> [Instructions to follow]: Could the lines from the start of the data through the line with "sc.camera = cam" be set down exactly, with no pictures among them?

> [Supplied material]:
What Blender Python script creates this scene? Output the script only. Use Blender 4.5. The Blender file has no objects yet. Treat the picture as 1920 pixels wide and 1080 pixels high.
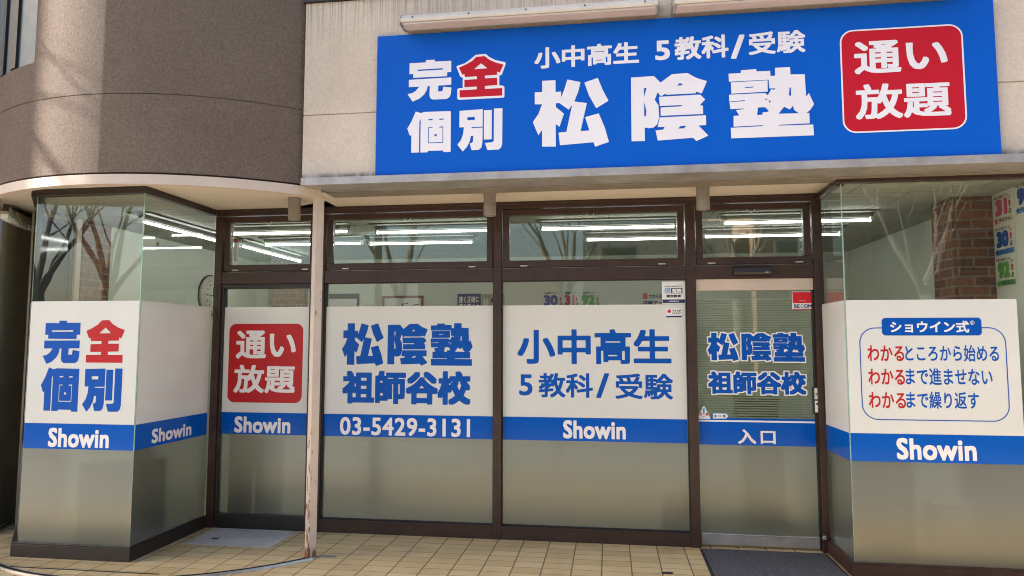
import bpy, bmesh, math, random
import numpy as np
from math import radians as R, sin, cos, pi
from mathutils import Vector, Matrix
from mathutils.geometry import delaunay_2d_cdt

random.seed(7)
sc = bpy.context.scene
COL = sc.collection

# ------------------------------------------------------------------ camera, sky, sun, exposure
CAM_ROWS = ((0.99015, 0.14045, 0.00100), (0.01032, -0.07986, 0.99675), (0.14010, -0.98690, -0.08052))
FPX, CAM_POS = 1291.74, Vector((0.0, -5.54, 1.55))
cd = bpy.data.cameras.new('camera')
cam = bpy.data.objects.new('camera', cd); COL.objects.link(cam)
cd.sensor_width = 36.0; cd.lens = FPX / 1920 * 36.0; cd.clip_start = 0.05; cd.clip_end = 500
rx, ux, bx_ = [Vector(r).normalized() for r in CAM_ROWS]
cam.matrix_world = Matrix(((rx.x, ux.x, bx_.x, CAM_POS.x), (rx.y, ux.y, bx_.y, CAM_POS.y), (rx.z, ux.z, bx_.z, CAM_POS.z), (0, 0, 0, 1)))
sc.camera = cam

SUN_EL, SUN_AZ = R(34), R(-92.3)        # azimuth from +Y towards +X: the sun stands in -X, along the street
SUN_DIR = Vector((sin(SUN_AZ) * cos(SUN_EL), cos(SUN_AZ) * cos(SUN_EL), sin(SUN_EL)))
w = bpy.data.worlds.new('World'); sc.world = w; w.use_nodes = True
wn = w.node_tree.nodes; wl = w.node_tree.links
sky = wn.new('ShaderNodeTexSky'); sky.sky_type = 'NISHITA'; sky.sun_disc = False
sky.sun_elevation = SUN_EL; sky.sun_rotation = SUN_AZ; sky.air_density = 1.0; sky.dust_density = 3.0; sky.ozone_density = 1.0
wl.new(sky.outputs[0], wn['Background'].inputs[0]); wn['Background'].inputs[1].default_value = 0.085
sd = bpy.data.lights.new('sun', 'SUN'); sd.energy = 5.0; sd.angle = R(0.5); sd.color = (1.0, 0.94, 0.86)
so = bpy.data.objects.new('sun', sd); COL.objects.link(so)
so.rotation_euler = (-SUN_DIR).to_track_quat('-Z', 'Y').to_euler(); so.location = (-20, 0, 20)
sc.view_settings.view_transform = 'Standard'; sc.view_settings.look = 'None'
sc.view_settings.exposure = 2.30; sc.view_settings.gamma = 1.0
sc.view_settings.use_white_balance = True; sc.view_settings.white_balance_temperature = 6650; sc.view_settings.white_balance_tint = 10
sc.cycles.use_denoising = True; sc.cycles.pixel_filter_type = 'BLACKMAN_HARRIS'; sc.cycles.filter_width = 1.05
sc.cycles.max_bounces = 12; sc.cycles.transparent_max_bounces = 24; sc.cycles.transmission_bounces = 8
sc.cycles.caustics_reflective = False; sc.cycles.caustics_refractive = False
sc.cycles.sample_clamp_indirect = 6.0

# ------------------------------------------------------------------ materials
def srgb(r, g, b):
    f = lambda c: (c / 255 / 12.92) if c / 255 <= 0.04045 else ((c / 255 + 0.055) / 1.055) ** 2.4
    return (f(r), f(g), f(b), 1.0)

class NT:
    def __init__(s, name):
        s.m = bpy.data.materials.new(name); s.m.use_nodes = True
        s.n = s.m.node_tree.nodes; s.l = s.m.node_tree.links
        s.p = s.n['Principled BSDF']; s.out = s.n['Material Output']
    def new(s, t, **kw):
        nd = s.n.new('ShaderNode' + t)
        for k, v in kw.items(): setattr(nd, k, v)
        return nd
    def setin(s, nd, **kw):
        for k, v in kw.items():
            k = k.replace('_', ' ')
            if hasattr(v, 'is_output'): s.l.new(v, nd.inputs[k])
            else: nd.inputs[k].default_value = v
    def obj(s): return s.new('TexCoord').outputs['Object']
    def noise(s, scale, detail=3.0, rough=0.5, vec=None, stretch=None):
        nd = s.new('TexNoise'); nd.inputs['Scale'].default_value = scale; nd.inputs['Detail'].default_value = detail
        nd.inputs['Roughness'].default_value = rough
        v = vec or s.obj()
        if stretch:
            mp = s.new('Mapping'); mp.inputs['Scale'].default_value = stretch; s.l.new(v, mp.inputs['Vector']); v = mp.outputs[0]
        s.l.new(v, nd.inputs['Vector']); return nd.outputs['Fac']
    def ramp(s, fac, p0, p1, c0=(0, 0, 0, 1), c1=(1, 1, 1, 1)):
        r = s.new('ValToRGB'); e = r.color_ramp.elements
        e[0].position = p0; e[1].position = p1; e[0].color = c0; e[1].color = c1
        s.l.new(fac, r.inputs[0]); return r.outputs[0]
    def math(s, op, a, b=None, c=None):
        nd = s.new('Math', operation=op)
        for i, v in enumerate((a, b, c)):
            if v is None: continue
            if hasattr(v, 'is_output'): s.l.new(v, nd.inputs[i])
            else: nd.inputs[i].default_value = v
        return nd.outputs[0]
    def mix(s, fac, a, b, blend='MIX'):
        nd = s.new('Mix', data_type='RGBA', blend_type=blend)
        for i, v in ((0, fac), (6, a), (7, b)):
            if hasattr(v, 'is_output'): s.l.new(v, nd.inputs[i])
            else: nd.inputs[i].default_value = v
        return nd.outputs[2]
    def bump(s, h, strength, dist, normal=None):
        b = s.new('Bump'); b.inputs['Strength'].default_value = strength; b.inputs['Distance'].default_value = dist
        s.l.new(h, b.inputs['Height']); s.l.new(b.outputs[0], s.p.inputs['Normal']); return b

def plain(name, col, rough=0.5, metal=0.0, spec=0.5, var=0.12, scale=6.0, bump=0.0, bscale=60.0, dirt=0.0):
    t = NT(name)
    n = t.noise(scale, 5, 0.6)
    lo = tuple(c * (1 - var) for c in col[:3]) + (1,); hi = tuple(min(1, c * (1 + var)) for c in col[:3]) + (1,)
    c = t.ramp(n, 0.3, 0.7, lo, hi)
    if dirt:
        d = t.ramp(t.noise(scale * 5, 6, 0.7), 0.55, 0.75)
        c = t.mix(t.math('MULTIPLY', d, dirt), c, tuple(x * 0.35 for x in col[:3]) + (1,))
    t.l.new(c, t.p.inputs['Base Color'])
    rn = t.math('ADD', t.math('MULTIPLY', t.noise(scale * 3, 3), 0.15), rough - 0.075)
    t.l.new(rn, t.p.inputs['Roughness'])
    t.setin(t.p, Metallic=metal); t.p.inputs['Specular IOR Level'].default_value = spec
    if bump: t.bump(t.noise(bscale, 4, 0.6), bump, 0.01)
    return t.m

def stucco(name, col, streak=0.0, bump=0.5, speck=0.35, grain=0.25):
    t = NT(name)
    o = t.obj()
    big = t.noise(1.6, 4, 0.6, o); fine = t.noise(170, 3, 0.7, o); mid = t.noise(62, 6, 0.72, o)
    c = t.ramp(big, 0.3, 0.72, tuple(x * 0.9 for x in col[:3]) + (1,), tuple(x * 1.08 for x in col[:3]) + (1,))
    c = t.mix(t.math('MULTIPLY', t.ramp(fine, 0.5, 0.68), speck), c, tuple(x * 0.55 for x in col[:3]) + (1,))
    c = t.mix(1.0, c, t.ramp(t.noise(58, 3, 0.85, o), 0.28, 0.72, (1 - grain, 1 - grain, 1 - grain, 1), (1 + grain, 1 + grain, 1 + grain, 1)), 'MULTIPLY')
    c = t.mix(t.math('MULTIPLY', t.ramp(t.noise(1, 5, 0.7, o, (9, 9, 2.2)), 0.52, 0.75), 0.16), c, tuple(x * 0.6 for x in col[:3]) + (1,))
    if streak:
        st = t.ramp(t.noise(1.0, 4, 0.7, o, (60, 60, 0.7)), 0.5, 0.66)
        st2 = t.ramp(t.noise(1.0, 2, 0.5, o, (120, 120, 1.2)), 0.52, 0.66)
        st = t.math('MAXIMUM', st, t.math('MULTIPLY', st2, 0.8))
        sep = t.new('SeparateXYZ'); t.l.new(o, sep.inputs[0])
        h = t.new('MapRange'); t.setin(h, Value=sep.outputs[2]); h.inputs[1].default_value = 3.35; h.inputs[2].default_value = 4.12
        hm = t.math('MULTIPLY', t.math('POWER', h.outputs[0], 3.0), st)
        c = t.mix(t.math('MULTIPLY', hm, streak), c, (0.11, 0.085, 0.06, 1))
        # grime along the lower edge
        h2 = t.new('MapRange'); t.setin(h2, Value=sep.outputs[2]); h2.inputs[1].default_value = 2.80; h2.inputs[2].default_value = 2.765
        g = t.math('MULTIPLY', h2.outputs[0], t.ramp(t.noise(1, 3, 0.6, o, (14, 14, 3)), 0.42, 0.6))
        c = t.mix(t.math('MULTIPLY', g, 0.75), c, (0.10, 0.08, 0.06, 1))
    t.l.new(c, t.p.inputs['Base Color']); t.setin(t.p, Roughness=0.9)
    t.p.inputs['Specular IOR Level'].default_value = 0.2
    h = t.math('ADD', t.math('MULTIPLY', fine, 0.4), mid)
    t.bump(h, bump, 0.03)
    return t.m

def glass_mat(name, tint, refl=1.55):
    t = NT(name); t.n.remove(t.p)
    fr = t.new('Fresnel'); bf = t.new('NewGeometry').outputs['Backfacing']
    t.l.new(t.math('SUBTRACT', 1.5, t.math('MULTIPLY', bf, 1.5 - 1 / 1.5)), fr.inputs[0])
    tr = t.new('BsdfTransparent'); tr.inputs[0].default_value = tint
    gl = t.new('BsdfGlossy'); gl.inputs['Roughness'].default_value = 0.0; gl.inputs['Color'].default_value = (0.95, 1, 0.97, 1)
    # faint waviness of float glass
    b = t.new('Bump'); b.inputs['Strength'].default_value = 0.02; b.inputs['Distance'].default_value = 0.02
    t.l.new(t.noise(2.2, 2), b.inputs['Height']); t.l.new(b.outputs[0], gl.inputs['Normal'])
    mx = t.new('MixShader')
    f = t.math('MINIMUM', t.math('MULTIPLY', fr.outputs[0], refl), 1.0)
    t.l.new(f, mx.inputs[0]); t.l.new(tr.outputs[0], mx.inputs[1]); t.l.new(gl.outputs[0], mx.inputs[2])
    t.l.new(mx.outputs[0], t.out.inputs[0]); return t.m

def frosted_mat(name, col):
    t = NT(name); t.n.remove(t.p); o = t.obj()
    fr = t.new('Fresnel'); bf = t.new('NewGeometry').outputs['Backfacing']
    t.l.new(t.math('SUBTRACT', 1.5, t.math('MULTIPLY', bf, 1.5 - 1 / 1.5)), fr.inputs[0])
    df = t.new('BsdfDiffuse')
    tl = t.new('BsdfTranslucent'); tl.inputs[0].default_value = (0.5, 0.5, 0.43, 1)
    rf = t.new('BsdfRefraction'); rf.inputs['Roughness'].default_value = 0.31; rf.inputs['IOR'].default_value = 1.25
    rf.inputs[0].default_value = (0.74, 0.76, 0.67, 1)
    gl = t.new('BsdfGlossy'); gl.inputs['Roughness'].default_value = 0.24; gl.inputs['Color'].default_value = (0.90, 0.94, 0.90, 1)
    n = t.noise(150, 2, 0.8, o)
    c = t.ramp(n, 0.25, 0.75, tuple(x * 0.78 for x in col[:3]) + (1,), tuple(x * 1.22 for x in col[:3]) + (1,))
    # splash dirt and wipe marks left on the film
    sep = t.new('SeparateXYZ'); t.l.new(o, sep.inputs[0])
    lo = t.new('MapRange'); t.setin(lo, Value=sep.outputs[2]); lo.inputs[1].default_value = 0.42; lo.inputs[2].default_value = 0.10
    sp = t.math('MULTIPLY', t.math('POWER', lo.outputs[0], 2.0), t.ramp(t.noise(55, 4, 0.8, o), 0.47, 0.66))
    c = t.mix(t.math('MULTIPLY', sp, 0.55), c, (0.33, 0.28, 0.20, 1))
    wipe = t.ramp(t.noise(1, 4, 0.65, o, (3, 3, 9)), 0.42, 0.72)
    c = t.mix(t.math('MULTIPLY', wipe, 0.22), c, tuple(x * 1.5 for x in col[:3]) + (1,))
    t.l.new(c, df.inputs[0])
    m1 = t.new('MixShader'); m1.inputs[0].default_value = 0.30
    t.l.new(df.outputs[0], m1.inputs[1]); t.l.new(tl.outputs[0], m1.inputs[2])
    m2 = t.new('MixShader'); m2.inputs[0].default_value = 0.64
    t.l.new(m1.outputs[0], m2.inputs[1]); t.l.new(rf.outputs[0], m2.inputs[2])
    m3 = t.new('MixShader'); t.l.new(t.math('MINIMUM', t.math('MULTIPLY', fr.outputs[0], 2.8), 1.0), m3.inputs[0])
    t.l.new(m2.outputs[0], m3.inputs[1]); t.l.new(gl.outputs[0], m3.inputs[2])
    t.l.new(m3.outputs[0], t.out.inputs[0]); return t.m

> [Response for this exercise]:
What Blender Python script creates this scene? Output the script only. Use Blender 4.5. The Blender file has no objects yet. Treat the picture as 1920 pixels wide and 1080 pixels high.
import bpy, bmesh, math, random
import numpy as np
from math import radians as R, sin, cos, pi
from mathutils import Vector, Matrix
from mathutils.geometry import delaunay_2d_cdt

random.seed(7)
sc = bpy.context.scene
COL = sc.collection

# ------------------------------------------------------------------ camera, sky, sun, exposure
CAM_ROWS = ((0.99015, 0.14045, 0.00100), (0.01032, -0.07986, 0.99675), (0.14010, -0.98690, -0.08052))
FPX, CAM_POS = 1291.74, Vector((0.0, -5.54, 1.55))
cd = bpy.data.cameras.new('camera')
cam = bpy.data.objects.new('camera', cd); COL.objects.link(cam)
cd.sensor_width = 36.0; cd.lens = FPX / 1920 * 36.0; cd.clip_start = 0.05; cd.clip_end = 500
rx, ux, bx_ = [Vector(r).normalized() for r in CAM_ROWS]
cam.matrix_world = Matrix(((rx.x, ux.x, bx_.x, CAM_POS.x), (rx.y, ux.y, bx_.y, CAM_POS.y), (rx.z, ux.z, bx_.z, CAM_POS.z), (0, 0, 0, 1)))
sc.camera = cam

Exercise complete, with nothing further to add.